Groundhog day times infinity.

It's hard to remember amidst all that seems like daily chaos, that it matters. That what he is doing is more important than most. He is shaping lives. He is instilling vision and purpose. He is painting Jesus on their hearts and showing them how to love well. He is teaching them to resolve conflict. He is modeling work ethic, integrity, kindness, redemption, forgiveness, patience, and perseverance. And he is doing it while embracing people in our crappy neighborhood and teaching our kids about diversity. He is teaching them, by his very presence that people, that they, matter more than stuff.

The intangible is so difficult to see in the middle of the grind.

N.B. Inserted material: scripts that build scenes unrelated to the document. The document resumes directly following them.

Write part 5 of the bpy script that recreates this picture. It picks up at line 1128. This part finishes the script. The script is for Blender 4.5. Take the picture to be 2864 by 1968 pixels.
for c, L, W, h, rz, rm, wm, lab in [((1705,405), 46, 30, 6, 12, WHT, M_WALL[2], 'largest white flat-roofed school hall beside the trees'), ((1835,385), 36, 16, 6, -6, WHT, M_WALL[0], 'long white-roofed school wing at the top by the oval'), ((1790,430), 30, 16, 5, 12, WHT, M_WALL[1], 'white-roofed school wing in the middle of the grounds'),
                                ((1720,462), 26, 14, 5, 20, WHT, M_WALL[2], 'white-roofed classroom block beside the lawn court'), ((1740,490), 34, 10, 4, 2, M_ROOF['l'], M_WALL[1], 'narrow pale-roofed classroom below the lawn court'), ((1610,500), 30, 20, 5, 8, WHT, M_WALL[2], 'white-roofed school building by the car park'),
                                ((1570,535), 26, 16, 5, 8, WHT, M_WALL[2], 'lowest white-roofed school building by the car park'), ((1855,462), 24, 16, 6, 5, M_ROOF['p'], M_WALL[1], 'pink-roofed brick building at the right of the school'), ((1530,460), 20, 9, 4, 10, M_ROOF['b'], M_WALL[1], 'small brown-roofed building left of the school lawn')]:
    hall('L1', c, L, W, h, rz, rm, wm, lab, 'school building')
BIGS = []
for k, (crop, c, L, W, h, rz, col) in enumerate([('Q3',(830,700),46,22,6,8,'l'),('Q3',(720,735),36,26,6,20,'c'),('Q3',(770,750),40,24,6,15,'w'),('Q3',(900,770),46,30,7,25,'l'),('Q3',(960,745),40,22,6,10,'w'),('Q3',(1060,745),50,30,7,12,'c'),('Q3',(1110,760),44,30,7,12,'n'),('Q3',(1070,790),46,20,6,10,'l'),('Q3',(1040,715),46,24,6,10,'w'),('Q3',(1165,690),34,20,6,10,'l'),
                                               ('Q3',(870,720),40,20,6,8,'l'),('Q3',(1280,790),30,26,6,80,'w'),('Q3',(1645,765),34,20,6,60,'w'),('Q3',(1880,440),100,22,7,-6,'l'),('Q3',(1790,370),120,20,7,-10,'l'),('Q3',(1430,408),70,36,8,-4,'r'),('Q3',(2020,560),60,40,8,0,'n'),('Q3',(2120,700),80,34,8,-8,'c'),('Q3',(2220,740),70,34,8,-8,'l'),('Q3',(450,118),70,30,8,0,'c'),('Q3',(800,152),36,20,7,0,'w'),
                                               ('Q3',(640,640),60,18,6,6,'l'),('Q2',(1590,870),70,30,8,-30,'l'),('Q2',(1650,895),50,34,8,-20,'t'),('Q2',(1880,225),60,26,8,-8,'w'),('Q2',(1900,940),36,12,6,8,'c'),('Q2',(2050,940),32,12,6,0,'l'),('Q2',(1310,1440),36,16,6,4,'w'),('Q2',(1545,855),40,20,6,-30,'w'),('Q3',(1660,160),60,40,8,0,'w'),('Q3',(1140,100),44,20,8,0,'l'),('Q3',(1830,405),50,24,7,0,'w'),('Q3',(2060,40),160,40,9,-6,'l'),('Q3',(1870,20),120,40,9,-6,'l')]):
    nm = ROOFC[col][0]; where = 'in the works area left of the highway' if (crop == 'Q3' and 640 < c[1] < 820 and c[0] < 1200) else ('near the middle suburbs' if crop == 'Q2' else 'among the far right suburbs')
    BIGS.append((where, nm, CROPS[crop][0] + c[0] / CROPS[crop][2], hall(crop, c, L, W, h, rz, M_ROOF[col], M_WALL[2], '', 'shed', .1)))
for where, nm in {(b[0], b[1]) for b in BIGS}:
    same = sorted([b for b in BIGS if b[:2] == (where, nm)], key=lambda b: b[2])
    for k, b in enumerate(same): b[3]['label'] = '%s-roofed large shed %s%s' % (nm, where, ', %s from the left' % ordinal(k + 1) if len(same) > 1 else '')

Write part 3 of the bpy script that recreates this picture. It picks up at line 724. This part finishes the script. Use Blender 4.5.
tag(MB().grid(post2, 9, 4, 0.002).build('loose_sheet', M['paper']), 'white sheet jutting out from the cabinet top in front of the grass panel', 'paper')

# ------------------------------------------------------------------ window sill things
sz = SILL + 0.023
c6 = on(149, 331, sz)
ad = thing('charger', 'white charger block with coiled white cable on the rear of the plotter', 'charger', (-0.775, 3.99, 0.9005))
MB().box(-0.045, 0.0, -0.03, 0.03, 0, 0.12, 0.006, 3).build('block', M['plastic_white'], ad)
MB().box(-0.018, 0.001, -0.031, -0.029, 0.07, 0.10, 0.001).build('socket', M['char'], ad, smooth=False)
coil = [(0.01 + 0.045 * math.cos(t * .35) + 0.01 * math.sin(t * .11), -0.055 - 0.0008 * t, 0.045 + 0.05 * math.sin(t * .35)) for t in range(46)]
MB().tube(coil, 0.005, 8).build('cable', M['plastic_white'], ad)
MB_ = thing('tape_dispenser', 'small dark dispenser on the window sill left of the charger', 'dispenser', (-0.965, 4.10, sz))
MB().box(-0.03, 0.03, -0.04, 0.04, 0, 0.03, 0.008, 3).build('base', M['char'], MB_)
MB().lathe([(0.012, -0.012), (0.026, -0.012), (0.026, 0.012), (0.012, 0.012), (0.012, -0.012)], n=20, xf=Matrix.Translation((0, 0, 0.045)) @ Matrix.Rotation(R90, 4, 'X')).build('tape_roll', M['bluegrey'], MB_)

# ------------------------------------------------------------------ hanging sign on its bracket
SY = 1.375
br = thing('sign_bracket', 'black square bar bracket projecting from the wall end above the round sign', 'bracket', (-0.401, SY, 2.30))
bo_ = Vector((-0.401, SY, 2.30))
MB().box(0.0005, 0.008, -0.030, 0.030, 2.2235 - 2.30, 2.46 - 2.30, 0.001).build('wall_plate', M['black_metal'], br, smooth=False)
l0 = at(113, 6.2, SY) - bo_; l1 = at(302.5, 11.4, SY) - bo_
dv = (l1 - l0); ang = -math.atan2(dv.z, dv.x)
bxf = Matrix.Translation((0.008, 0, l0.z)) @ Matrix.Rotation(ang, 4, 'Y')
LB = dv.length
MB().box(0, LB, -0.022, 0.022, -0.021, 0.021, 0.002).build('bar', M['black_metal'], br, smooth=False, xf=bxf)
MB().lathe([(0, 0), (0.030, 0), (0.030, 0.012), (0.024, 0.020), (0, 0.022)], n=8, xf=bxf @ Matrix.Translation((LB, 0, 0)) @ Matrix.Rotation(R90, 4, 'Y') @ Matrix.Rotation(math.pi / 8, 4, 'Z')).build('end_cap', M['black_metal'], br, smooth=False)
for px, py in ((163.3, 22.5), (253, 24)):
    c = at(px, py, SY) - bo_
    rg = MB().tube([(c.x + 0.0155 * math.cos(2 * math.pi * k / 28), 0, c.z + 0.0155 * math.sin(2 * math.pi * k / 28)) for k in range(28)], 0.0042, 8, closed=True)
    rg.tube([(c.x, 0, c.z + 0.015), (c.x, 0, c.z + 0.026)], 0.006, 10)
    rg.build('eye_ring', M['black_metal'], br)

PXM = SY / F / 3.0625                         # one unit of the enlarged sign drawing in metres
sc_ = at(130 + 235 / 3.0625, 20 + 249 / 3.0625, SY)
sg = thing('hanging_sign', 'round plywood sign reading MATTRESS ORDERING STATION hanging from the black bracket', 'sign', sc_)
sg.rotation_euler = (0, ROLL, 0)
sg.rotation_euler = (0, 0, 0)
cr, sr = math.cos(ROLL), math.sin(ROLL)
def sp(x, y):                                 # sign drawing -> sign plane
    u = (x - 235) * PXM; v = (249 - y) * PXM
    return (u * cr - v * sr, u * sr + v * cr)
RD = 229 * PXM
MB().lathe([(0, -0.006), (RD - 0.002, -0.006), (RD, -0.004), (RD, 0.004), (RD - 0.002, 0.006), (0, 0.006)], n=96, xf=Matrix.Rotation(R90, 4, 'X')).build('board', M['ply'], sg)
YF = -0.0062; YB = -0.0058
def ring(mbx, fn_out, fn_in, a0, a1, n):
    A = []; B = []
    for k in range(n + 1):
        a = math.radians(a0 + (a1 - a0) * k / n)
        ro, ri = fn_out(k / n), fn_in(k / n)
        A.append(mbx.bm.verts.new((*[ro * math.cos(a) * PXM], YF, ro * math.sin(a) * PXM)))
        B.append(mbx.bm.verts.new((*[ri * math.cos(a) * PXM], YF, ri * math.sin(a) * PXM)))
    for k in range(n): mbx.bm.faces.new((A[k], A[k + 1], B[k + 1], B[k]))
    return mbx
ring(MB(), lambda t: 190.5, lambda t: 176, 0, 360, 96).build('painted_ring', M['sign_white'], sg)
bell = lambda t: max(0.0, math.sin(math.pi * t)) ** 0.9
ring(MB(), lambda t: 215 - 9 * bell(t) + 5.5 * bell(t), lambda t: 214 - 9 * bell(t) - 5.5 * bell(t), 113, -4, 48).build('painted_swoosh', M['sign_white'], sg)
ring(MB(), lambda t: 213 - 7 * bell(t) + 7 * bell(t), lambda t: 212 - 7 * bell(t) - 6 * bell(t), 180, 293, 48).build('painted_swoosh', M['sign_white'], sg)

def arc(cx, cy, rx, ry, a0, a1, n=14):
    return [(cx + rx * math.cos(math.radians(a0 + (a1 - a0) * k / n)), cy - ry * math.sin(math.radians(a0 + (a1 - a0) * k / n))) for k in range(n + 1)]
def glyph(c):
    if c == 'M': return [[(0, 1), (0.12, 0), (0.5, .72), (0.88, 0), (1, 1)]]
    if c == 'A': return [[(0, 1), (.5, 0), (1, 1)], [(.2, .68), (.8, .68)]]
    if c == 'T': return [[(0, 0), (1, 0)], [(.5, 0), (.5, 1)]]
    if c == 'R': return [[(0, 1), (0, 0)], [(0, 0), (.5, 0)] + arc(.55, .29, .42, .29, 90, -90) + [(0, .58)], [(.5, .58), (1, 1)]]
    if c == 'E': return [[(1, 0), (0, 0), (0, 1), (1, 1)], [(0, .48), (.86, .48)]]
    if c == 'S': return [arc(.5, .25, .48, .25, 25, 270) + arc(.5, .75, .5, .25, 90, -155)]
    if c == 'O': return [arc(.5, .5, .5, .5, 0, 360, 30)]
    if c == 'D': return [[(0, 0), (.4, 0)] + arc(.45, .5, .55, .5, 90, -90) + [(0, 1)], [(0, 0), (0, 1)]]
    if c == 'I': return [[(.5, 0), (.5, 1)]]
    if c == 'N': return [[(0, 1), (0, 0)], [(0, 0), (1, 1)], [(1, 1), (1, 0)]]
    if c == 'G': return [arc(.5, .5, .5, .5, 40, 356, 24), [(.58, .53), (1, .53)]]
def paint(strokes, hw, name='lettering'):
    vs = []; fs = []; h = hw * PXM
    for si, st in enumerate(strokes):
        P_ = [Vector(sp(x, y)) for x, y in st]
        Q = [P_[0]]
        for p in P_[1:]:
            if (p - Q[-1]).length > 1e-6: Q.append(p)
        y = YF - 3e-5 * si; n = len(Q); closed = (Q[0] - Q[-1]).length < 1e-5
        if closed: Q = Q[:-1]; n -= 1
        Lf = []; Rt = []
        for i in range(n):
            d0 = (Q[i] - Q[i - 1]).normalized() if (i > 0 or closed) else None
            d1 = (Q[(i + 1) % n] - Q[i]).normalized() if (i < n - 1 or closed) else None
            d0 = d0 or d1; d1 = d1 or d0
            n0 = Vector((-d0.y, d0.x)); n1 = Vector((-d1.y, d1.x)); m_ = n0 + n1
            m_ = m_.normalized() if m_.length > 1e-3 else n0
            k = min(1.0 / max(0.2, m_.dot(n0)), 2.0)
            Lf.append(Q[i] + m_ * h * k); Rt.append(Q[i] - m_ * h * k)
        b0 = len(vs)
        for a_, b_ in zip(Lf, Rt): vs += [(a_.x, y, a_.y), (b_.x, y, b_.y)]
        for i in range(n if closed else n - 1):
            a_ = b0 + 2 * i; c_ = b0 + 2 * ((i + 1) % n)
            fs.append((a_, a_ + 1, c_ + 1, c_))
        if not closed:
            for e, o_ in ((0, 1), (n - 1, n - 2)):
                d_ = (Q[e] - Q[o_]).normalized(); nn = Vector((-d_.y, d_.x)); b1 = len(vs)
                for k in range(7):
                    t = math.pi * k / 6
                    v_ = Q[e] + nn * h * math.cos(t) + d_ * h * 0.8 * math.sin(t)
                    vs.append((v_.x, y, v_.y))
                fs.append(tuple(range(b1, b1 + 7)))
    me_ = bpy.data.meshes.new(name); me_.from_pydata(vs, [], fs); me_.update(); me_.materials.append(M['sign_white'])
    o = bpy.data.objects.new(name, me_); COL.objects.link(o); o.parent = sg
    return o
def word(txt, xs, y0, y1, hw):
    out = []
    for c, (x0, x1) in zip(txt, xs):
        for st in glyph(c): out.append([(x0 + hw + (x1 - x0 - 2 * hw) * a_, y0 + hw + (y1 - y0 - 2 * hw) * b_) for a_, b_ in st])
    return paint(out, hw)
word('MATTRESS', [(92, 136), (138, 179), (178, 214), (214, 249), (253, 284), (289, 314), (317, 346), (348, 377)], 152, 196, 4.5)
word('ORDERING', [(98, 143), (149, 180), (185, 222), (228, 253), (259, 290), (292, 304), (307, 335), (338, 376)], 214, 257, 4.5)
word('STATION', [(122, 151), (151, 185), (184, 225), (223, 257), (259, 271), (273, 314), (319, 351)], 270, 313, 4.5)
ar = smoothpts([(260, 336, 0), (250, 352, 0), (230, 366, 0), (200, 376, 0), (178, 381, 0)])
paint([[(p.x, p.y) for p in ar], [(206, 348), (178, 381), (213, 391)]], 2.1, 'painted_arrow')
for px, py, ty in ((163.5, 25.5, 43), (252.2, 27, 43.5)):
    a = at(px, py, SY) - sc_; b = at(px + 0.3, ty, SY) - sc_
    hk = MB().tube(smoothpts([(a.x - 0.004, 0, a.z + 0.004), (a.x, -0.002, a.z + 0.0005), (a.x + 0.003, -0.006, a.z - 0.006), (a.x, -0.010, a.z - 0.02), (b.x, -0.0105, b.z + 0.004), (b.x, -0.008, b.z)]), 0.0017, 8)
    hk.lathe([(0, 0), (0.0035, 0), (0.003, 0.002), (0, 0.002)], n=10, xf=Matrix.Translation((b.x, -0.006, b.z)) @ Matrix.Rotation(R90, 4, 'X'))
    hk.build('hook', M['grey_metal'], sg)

Work beckons. His part-time job must constantly be put in its place. Boundaries must stay firm. He has chosen family first, on purpose. These lives will only be here, under this roof, for such a short time. These minds will only be malleable, for just a moment. He knows, one day, they won't want Dad around, but for now, the young ones follow him from room to room and it is a gift, not to be taken lightly. I'm sure that the desire to find his fulfillment, his identity in the work of his hands or in the amount on his paycheck must be overwhelming at times, yet he never complains and rarely comments. 

The temptation to choose differently is great.

He let me dump it all in his lap that first year. I had no responsibility other than going to work. I did not cook a meal and I honestly don't remember even changing a diaper. As I emerged from the fog the second year, my contribution looked very much like criticism of everything he did, which, obviously was unhelpful to the situation. He seemed to have everything under control and I was feeling left out. We were in the process of adopting Bo and we were all feeling a bit undone. Then Bo came home and it was just chaos and too much for one person to handle alone. So we balanced the scales a bit and I reduced work hours and he added some work hours and we're figuring it out. Together. 

He let me find my way back.

When we first married, he left a job that he loved for one that he hated because it had better benefits, benefits that we needed. I knew then that he would do anything for this family. I was not wrong. He was then, and he continues to be, my hero. 

He loves us well.


  1. Blessed. Definitely you are both heroes, raising good people.

  2. That's a huge compliment coming from you, Miss Beth! I thank you!